Okay, so I think it is probably Compute limited here. Tahiti makes up its loss on the previous graph, when it has access to its 288GB/s of bandwidth. R9 290X pulls ahead of RX 570 by 5%, while producing 10% more raw 32-bit shader TFLOPS. Make of this what you will.


 

3DMark Firestrike Extreme


Here is Everyone's Favourite benchmark! it's Firestrike (Extreme)! All clocks and bandwidth normalised there are gains but they are fairly minor. I know this benchmark is heavy on Compute shaders. That still doesn't explain why the RX 590 doesn't pull ahead by more than what it does, though. Huh.



In hindsight I probably should have tested these at 1080p. Oh well, I think the 32 ROP parts are ROP hard-limited, since the 64-pixel-pipeline-equipped R9 290X here powers to the top spot in GT1, and adding clock speed helps the 570 get close. But in GT2 the 290X actually loses to the 570. Different bottlenecks in different scenes I guess.



 

3DMark Timespy


Concluding this test is with 3DMark's DX12 benchmark, Timespy. It's okay but I did read that it wasn't taking full advantage of GCN's implementation of Asynchronous Compute in order to be more friendly to NVIDIA's Pascal architecture, which had an inferior implementation. At least from what I read. Anyway, you can see the results are fairly close, but Tahiti lags behind the pack, and also is the only GPU here that is limited to 2 primitives per clock.

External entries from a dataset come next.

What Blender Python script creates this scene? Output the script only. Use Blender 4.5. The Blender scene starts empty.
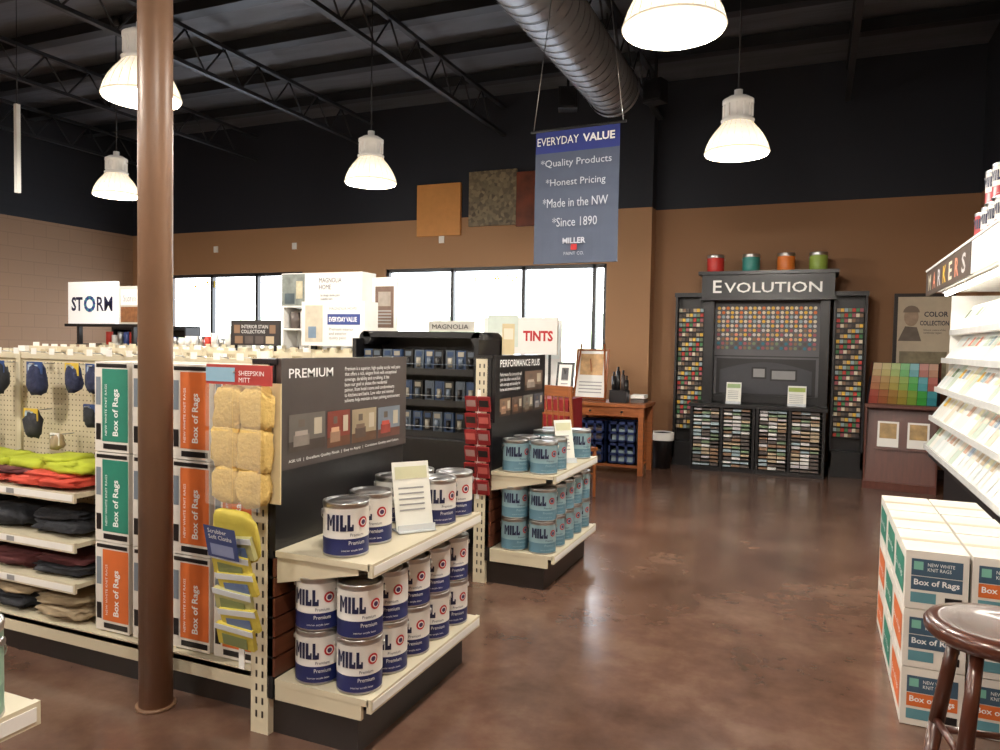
import bpy, bmesh, math, random
from mathutils import Matrix, Vector
random.seed(7)
sc=bpy.context.scene
sc.view_settings.view_transform='Standard'
sc.view_settings.exposure=0.2

def lin(c):
    return tuple(((x/255)/12.92 if x/255<=0.04045 else ((x/255+0.055)/1.055)**2.4) for x in c)+(1,)
MC={}
def mat(name,c,rough=.5,metal=0,em=0,var=.06,scale=12,bump=0,emc=None,stretch=None,coat=0,alpha=1):
    if name in MC: return MC[name]
    m=bpy.data.materials.new(name); m.use_nodes=True
    n=m.node_tree.nodes; l=m.node_tree.links; p=n['Principled BSDF']
    p.inputs['Roughness'].default_value=rough; p.inputs['Metallic'].default_value=metal
    p.inputs['Coat Weight'].default_value=coat; p.inputs['Alpha'].default_value=alpha
    tc=n.new('ShaderNodeTexCoord'); mp=n.new('ShaderNodeMapping'); l.new(tc.outputs['Object'],mp.inputs[0])
    if stretch: mp.inputs['Scale'].default_value=stretch
    nz=n.new('ShaderNodeTexNoise'); nz.inputs['Scale'].default_value=scale; nz.inputs['Detail'].default_value=4
    l.new(mp.outputs[0],nz.inputs['Vector'])
    a=lin(c); mx=n.new('ShaderNodeMix'); mx.data_type='RGBA'
    mx.inputs[6].default_value=tuple(max(0,x*(1-var*2)) for x in a[:3])+(1,)
    mx.inputs[7].default_value=tuple(min(1,x*(1+var*2)) for x in a[:3])+(1,)
    l.new(nz.outputs['Fac'],mx.inputs[0]); l.new(mx.outputs[2],p.inputs['Base Color'])
    if em:
        p.inputs['Emission Color'].default_value=lin(emc or c); p.inputs['Emission Strength'].default_value=em
    if bump:
        b=n.new('ShaderNodeBump'); b.inputs['Strength'].default_value=bump; b.inputs['Distance'].default_value=.02
        l.new(nz.outputs['Fac'],b.inputs['Height']); l.new(b.outputs[0],p.inputs['Normal'])
    MC[name]=m; return m

def floor_mat():
    m=bpy.data.materials.new('stained_concrete'); m.use_nodes=True
    n=m.node_tree.nodes; l=m.node_tree.links; p=n['Principled BSDF']
    tc=n.new('ShaderNodeTexCoord')
    a=n.new('ShaderNodeTexNoise'); a.inputs['Scale'].default_value=1.6; a.inputs['Detail'].default_value=9; a.inputs['Roughness'].default_value=.66
    l.new(tc.outputs['Object'],a.inputs['Vector'])
    r=n.new('ShaderNodeValToRGB'); e=r.color_ramp.elements
    e[0].position=.3; e[0].color=lin((80,58,48)); e[1].position=.72; e[1].color=lin((126,100,84))
    x=e.new(.5); x.color=lin((101,75,62)); l.new(a.outputs['Fac'],r.inputs[0])
    b=n.new('ShaderNodeTexNoise'); b.inputs['Scale'].default_value=9; b.inputs['Detail'].default_value=5
    l.new(tc.outputs['Object'],b.inputs['Vector'])
    mx=n.new('ShaderNodeMix'); mx.data_type='RGBA'; mx.blend_type='OVERLAY'; mx.inputs[0].default_value=.18
    l.new(r.outputs[0],mx.inputs[6]); l.new(b.outputs['Fac'],mx.inputs[7]); l.new(mx.outputs[2],p.inputs['Base Color'])
    rr=n.new('ShaderNodeMapRange'); rr.inputs[3].default_value=.12; rr.inputs[4].default_value=.30
    l.new(b.outputs['Fac'],rr.inputs[0]); l.new(rr.outputs[0],p.inputs['Roughness'])
    bp=n.new('ShaderNodeBump'); bp.inputs['Strength'].default_value=.16; bp.inputs['Distance'].default_value=.008
    c=n.new('ShaderNodeTexNoise'); c.inputs['Scale'].default_value=4.5; l.new(tc.outputs['Object'],c.inputs['Vector'])
    l.new(c.outputs['Fac'],bp.inputs['Height']); l.new(bp.outputs[0],p.inputs['Normal'])
    p.inputs['Specular IOR Level'].default_value=.7
    return m
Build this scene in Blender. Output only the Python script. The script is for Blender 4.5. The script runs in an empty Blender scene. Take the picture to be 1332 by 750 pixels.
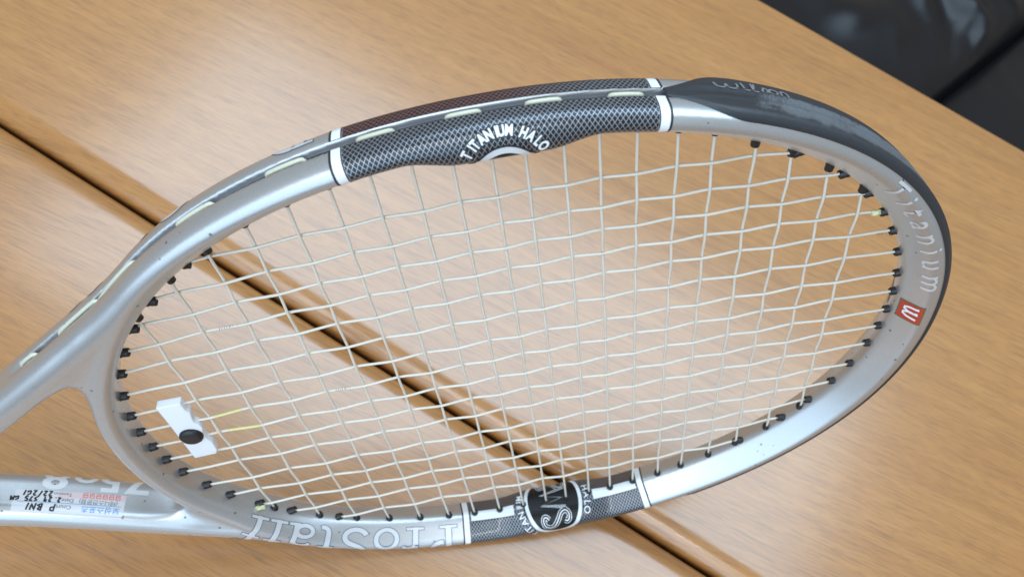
import bpy, bmesh, math, random
import numpy as np
from mathutils import Matrix, Vector, noise

random.seed(7)
SC = bpy.context.scene
COL = SC.collection

# ------------------------------------------------------------------ camera
cam_data = bpy.data.cameras.new("camera")
cam = bpy.data.objects.new("camera", cam_data)
COL.objects.link(cam)
cam_data.sensor_width = 36.0
cam_data.lens = 36.0 * 1000.0 / 1332.0
cam_data.clip_start = 0.01
cam_data.clip_end = 50.0
CX = Vector((0.84882, 0.49741, 0.17911))
CY = Vector((0.52389, -0.7459, -0.41129))       # image down
CZ = Vector((-0.07099, 0.44294, -0.89373))       # into the picture
m = Matrix.Identity(4)
for r in range(3):
    m[r][0] = CX[r]; m[r][1] = -CY[r]; m[r][2] = -CZ[r]
m[2][3] = 0.46538
cam.matrix_world = m
cam_data.dof.use_dof = True
cam_data.dof.focus_distance = 0.31
cam_data.dof.aperture_fstop = 14.0
SC.camera = cam

# ------------------------------------------------------------------ world and light
world = bpy.data.worlds.new("World")
SC.world = world
world.use_nodes = True
bg = world.node_tree.nodes["Background"]
bg.inputs[0].default_value = (1.0, 0.93, 0.83, 1)
bg.inputs[1].default_value = 0.30


def area(name, loc, target, sx, sy, power, color):
    d = bpy.data.lights.new(name, 'AREA')
    d.shape = 'RECTANGLE'
    d.size = sx; d.size_y = sy; d.energy = power; d.color = color
    o = bpy.data.objects.new(name, d)
    COL.objects.link(o)
    o.location = loc
    o.rotation_euler = (Vector(target) - Vector(loc)).to_track_quat('-Z', 'Y').to_euler()
    return o


# broad pale window high behind the viewer (its glare lies on the lacquer) and a ceiling tube
area("ceiling_panel", (-0.30, 1.08, 2.2), (-0.30, 1.08, 0.0), 3.0, 1.4, 63.0, (0.57, 0.79, 1.0))
area("high_window", (-0.1, -1.05, 2.0), (0.0, 0.1, 0.0), 2.2, 0.9, 21.0, (0.76, 0.88, 1.0))
area("window_light", (0.1, -1.7, 0.95), (0.0, 0.3, 0.3), 3.0, 1.7, 34.0, (0.52, 0.76, 1.0))
area("ceiling_tube", (0.3, -0.9, 2.1), (0.0, 0.1, 0.0), 1.3, 0.03, 3.0, (0.9, 0.96, 1.0))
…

Throwing a ton more Bandwidth Tahiti's way doesn't do much to change the situation for it. And here the RX 570 basically ties the R9 290X. I guess Timespy geometry is quite heavy for these GPUs.



 

Okay, so I have actually finished this article. I thought it would take forever. You know, I sat down in two parts and did this almost non-stop. For a person with ADHD (Yes, I have ADHD, but not the kind that lets you mis-behave at school, this is the kind where I bash my head on door frames multiple times a day due to impulsive jumping because hyperactivity and being literally unable to concentrate on anything, including video games for more than 20-30 minutes.) Wait, I forgot where I was going with this. Oh yeah. I am pretty pleased that I managed to get this done. I hope you enjoyed it.